Output the full listing below exactly as it reads, and skip anything that is a picture.

>> BEGIN DATA

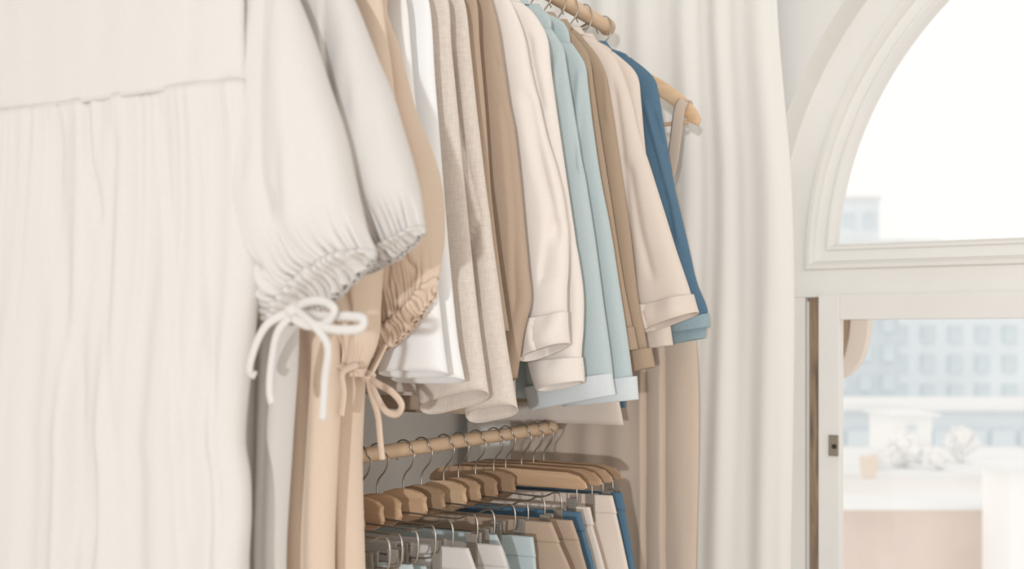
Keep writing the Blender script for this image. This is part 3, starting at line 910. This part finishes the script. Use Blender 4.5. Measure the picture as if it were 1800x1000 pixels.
def wide_bar_mesh(hw=0.188):
    out = [(-hw, -0.030), (-hw + 0.004, -0.020), (-hw + 0.02, -0.006), (-hw + 0.045, 0.0), (0, 0.003), (hw - 0.045, 0.0), (hw - 0.02, -0.006), (hw - 0.004, -0.020), (hw, -0.030), (hw - 0.006, -0.033), (0, -0.031), (-hw + 0.006, -0.033)]
    bm = bmesh.new()
    vs = [bm.verts.new((x, -0.0075, z)) for x, z in out]
    fc = bm.faces.new(vs)
    r = bmesh.ops.extrude_face_region(bm, geom=[fc])
    for v in [g_ for g_ in r['geom'] if isinstance(g_, bmesh.types.BMVert)]: v.co.y += 0.015
    bmesh.ops.recalc_face_normals(bm, faces=bm.faces)
    es = [e for e in bm.edges if abs(e.verts[0].co.y - e.verts[1].co.y) < 1e-6]
    bmesh.ops.bevel(bm, geom=es, offset=0.003, segments=2, affect='EDGES')
    return bm_mesh('wood_bar', bm)


def frame_path(hw, zt, zb, yo=0.0):
    """closed-ended wire loop: long top wire, a bump near each end, down and back along the bottom"""
    P = []
    P += [(-hw + 0.05, yo, zt - 0.004), (0, yo, zt), (hw - 0.05, yo, zt - 0.004), (hw - 0.035, yo, zt - 0.003), (hw - 0.016, yo, zt + 0.005), (hw - 0.006, yo, zt + 0.005), (hw, yo, zt - 0.004)]
    P += [(hw, yo, zb + 0.014), (hw - 0.003, yo, zb + 0.005), (hw - 0.012, yo, zb)]
    P += [(0, yo, zb)]
    P += [(-hw + 0.012, yo, zb), (-hw + 0.003, yo, zb + 0.005), (-hw, yo, zb + 0.014), (-hw, yo, zt - 0.004), (-hw + 0.006, yo, zt + 0.005), (-hw + 0.016, yo, zt + 0.005), (-hw + 0.035, yo, zt - 0.003), (-hw + 0.05, yo, zt - 0.004)]
    return P


def clip_mesh():
    bm = bmesh.new()
    W = 0.0105
    for s in (-1, 1):
        y = s * 0.0065
        # upper grip flares away from the rod, lower jaw closes on the cloth
        for (z0, z1, ya, yb) in ((0.0, 0.022, 0.0065, 0.0095), (-0.036, 0.0, 0.0052, 0.0065)):
            r = bmesh.ops.create_cube(bm, size=1.0)
            for v in r['verts']:
                top = v.co.z > 0
                yy = (yb if (z0 >= 0) == top or (z0 < 0 and top) else ya) if z0 >= 0 else (yb if top else ya)
                v.co = Vector((v.co.x * 2 * W, s * (yy + (0.0006 if v.co.y * s > 0 else -0.0006)), z1 if top else z0))
        for i in range(4):
            x = -W + 0.0033 + i * 0.0048
            bm_box(bm, x - 0.0011, x + 0.0011, min(s * 0.005, s * 0.0082), max(s * 0.005, s * 0.0082), -0.034, -0.002)
        for i in range(3):
            for j in range(4):
                x = -0.0065 + i * 0.0065; z = 0.003 + j * 0.005
                bm_box(bm, x - 0.0016, x + 0.0016, min(s * 0.006, s * (0.0088 + z * .14)), max(s * 0.006, s * (0.0088 + z * .14)), z - 0.0009, z + 0.0012)
    return bm_mesh('clip', bm)


def spring_mesh():
    p = []
    for i in range(60):
        a = 2 * PI * i / 10
        p.append((-0.008 + 0.016 * i / 59, math.cos(a) * 0.0038, math.sin(a) * 0.0038))
    v, f = tube_data(p, 0.0008, seg=5)
    return mesh_from('spring', v, f)


BLK, WBAR, CLIP, SPR = block_mesh(), wide_bar_mesh(), clip_mesh(), spring_mesh()
BLK_l = BLK.copy()
BT = -0.0735             # top of the wood below the rail centre
ROD = BT - 0.040 - 0.049
v, f = tube_data(hook_path(0, 0.0165, BT - 0.004), 0.0016, seg=6, n=44); LHOOK = mesh_from('hook', v, f)
v, f = tube_data(frame_path(0.158, BT - 0.040, ROD), 0.0017, seg=6, n=110); WIRE = mesh_from('wire_frame', v, f)
v, f = tube_data([(-0.165, 0, BT - 0.03), (-0.165, 0, BT - 0.062), (-0.160, 0, BT - 0.07), (-0.15, 0, BT - 0.073), (0.15, 0, BT - 0.073), (0.160, 0, BT - 0.07), (0.165, 0, BT - 0.062), (0.165, 0, BT - 0.03)], 0.0017, seg=6, n=80)
WIRE_W = mesh_from('clip_rod', v, f)
ROD_W = BT - 0.073


def rail_y(x):
    zc = F * (C + S * S / C) * abs(X0) / ((CX + F * math.tan(YAW)) - x)
    return (zc + X0 * S) / C if False else (zc - abs(X0) * S) / C


def clip_hanger(xpx, label, wide, clip_px, rz=0.0, tz=0.0):
    Y = rail_y(xpx)
    t = thing('clip_hanger', label, 'hanger', (X0, Y, ZL), 'clip hangers on the lower rail')
    t.rotation_euler = (0, 0, math.radians(rz))
    mk_obj('hook', LHOOK, M['steel'], t)
    if wide:
        mk_obj('wood_bar', WBAR, M['hang'], t, (0, 0, BT)); mk_obj('clip_rod', WIRE_W, M['steel'], t); rod = ROD_W
    else:
        pale = 'palest' in label
        mk_obj('wood_block', BLK_l if pale else BLK, M['hang_l'] if pale else M['hang'], t, (0, 0, BT))
        mk_obj('wire_frame', WIRE, M['steel'], t, (0, -0.0093, 0)); rod = ROD
    yo = 0.0 if wide else -0.0093
    cx = up(clip_px, 900, Y)[0] - X0 if clip_px else 0.12
    for s in (1, -1):
        c = mk_obj('clip', CLIP, M['clip'], t, (s * cx, yo, rod))
        mk_obj('spring', SPR, M['steel'], c)
    return Y, rod, yo


trows = []
spec = [  # pixel of the hook shaft, wide?, clip pixel, label, yaw
    (545, 0, 630, 'clip hanger farthest left, only its wire end shows by the beige skirt', 2),
    (570, 0, 655, 'second clip hanger from the left, wire end and clip low in frame', 1),
    (596, 0, 697, 'clip hanger whose ribbed clip hangs in the lower left corner', 3),
    (632, 0, 716, 'clip hanger with dark block right beside the beige skirt', 1),
    (663, 0, 773, 'clip hanger holding the nearer cream trousers', 2),
    (709, 0, 835, 'clip hanger with orange toned block holding the farther cream trousers', 2),
    (741, 0, 856, 'clip hanger holding the nearer light blue trousers', 2),
    (780, 0, 878, 'clip hanger with the palest wood block', 2),
    (806, 0, 920, 'clip hanger holding the nearer brown trousers', 1),
    (836, 0, 962, 'clip hanger holding the farther brown trousers', 2),
    (868, 0, 985, 'clip hanger holding the navy trousers', 2),
    (889, 1, 1006, 'wide wooden clip hanger in front holding the nearer rose trousers', 1),
    (917, 1, 1038, 'second wide wooden clip hanger holding the farther rose trousers', 2),
    (938, 1, 1066, 'third wide wooden clip hanger holding the denim trousers', 2),
    (956, 1, 1078, 'last wide wooden clip hanger at the end of the lower rail', 3),
]
HG = [clip_hanger(x, lab, wd, cp_, rz) for x, wd, cp_, lab, rz in spec]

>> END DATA

**SOLUTION BELOW**
Keep writing the Blender script for this image. This is part 3, starting at line 910. This part finishes the script. Use Blender 4.5. Measure the picture as if it were 1800x1000 pixels.
def wide_bar_mesh(hw=0.188):
    out = [(-hw, -0.030), (-hw + 0.004, -0.020), (-hw + 0.02, -0.006), (-hw + 0.045, 0.0), (0, 0.003), (hw - 0.045, 0.0), (hw - 0.02, -0.006), (hw - 0.004, -0.020), (hw, -0.030), (hw - 0.006, -0.033), (0, -0.031), (-hw + 0.006, -0.033)]
    bm = bmesh.new()
    vs = [bm.verts.new((x, -0.0075, z)) for x, z in out]
    fc = bm.faces.new(vs)
    r = bmesh.ops.extrude_face_region(bm, geom=[fc])
    for v in [g_ for g_ in r['geom'] if isinstance(g_, bmesh.types.BMVert)]: v.co.y += 0.015
    bmesh.ops.recalc_face_normals(bm, faces=bm.faces)
    es = [e for e in bm.edges if abs(e.verts[0].co.y - e.verts[1].co.y) < 1e-6]
    bmesh.ops.bevel(bm, geom=es, offset=0.003, segments=2, affect='EDGES')
    return bm_mesh('wood_bar', bm)


def frame_path(hw, zt, zb, yo=0.0):
    """closed-ended wire loop: long top wire, a bump near each end, down and back along the bottom"""
    P = []
    P += [(-hw + 0.05, yo, zt - 0.004), (0, yo, zt), (hw - 0.05, yo, zt - 0.004), (hw - 0.035, yo, zt - 0.003), (hw - 0.016, yo, zt + 0.005), (hw - 0.006, yo, zt + 0.005), (hw, yo, zt - 0.004)]
    P += [(hw, yo, zb + 0.014), (hw - 0.003, yo, zb + 0.005), (hw - 0.012, yo, zb)]
    P += [(0, yo, zb)]
    P += [(-hw + 0.012, yo, zb), (-hw + 0.003, yo, zb + 0.005), (-hw, yo, zb + 0.014), (-hw, yo, zt - 0.004), (-hw + 0.006, yo, zt + 0.005), (-hw + 0.016, yo, zt + 0.005), (-hw + 0.035, yo, zt - 0.003), (-hw + 0.05, yo, zt - 0.004)]
    return P


def clip_mesh():
    bm = bmesh.new()
    W = 0.0105
    for s in (-1, 1):
        y = s * 0.0065
        # upper grip flares away from the rod, lower jaw closes on the cloth
        for (z0, z1, ya, yb) in ((0.0, 0.022, 0.0065, 0.0095), (-0.036, 0.0, 0.0052, 0.0065)):
            r = bmesh.ops.create_cube(bm, size=1.0)
            for v in r['verts']:
                top = v.co.z > 0
                yy = (yb if (z0 >= 0) == top or (z0 < 0 and top) else ya) if z0 >= 0 else (yb if top else ya)
                v.co = Vector((v.co.x * 2 * W, s * (yy + (0.0006 if v.co.y * s > 0 else -0.0006)), z1 if top else z0))
        for i in range(4):
            x = -W + 0.0033 + i * 0.0048
            bm_box(bm, x - 0.0011, x + 0.0011, min(s * 0.005, s * 0.0082), max(s * 0.005, s * 0.0082), -0.034, -0.002)
        for i in range(3):
            for j in range(4):
                x = -0.0065 + i * 0.0065; z = 0.003 + j * 0.005
                bm_box(bm, x - 0.0016, x + 0.0016, min(s * 0.006, s * (0.0088 + z * .14)), max(s * 0.006, s * (0.0088 + z * .14)), z - 0.0009, z + 0.0012)
    return bm_mesh('clip', bm)


def spring_mesh():
    p = []
    for i in range(60):
        a = 2 * PI * i / 10
        p.append((-0.008 + 0.016 * i / 59, math.cos(a) * 0.0038, math.sin(a) * 0.0038))
    v, f = tube_data(p, 0.0008, seg=5)
    return mesh_from('spring', v, f)


BLK, WBAR, CLIP, SPR = block_mesh(), wide_bar_mesh(), clip_mesh(), spring_mesh()
BLK_l = BLK.copy()
BT = -0.0735             # top of the wood below the rail centre
ROD = BT - 0.040 - 0.049
v, f = tube_data(hook_path(0, 0.0165, BT - 0.004), 0.0016, seg=6, n=44); LHOOK = mesh_from('hook', v, f)
v, f = tube_data(frame_path(0.158, BT - 0.040, ROD), 0.0017, seg=6, n=110); WIRE = mesh_from('wire_frame', v, f)
v, f = tube_data([(-0.165, 0, BT - 0.03), (-0.165, 0, BT - 0.062), (-0.160, 0, BT - 0.07), (-0.15, 0, BT - 0.073), (0.15, 0, BT - 0.073), (0.160, 0, BT - 0.07), (0.165, 0, BT - 0.062), (0.165, 0, BT - 0.03)], 0.0017, seg=6, n=80)
WIRE_W = mesh_from('clip_rod', v, f)
ROD_W = BT - 0.073


def rail_y(x):
    zc = F * (C + S * S / C) * abs(X0) / ((CX + F * math.tan(YAW)) - x)
    return (zc + X0 * S) / C if False else (zc - abs(X0) * S) / C


def clip_hanger(xpx, label, wide, clip_px, rz=0.0, tz=0.0):
    Y = rail_y(xpx)
    t = thing('clip_hanger', label, 'hanger', (X0, Y, ZL), 'clip hangers on the lower rail')
    t.rotation_euler = (0, 0, math.radians(rz))
    mk_obj('hook', LHOOK, M['steel'], t)
    if wide:
        mk_obj('wood_bar', WBAR, M['hang'], t, (0, 0, BT)); mk_obj('clip_rod', WIRE_W, M['steel'], t); rod = ROD_W
    else:
        pale = 'palest' in label
        mk_obj('wood_block', BLK_l if pale else BLK, M['hang_l'] if pale else M['hang'], t, (0, 0, BT))
        mk_obj('wire_frame', WIRE, M['steel'], t, (0, -0.0093, 0)); rod = ROD
    yo = 0.0 if wide else -0.0093
    cx = up(clip_px, 900, Y)[0] - X0 if clip_px else 0.12
    for s in (1, -1):
        c = mk_obj('clip', CLIP, M['clip'], t, (s * cx, yo, rod))
        mk_obj('spring', SPR, M['steel'], c)
    return Y, rod, yo


trows = []
spec = [  # pixel of the hook shaft, wide?, clip pixel, label, yaw
    (545, 0, 630, 'clip hanger farthest left, only its wire end shows by the beige skirt', 2),
    (570, 0, 655, 'second clip hanger from the left, wire end and clip low in frame', 1),
    (596, 0, 697, 'clip hanger whose ribbed clip hangs in the lower left corner', 3),
    (632, 0, 716, 'clip hanger with dark block right beside the beige skirt', 1),
    (663, 0, 773, 'clip hanger holding the nearer cream trousers', 2),
    (709, 0, 835, 'clip hanger with orange toned block holding the farther cream trousers', 2),
    (741, 0, 856, 'clip hanger holding the nearer light blue trousers', 2),
    (780, 0, 878, 'clip hanger with the palest wood block', 2),
    (806, 0, 920, 'clip hanger holding the nearer brown trousers', 1),
    (836, 0, 962, 'clip hanger holding the farther brown trousers', 2),
    (868, 0, 985, 'clip hanger holding the navy trousers', 2),
    (889, 1, 1006, 'wide wooden clip hanger in front holding the nearer rose trousers', 1),
    (917, 1, 1038, 'second wide wooden clip hanger holding the farther rose trousers', 2),
    (938, 1, 1066, 'third wide wooden clip hanger holding the denim trousers', 2),
    (956, 1, 1078, 'last wide wooden clip hanger at the end of the lower rail', 3),
]
HG = [clip_hanger(x, lab, wd, cp_, rz) for x, wd, cp_, lab, rz in spec]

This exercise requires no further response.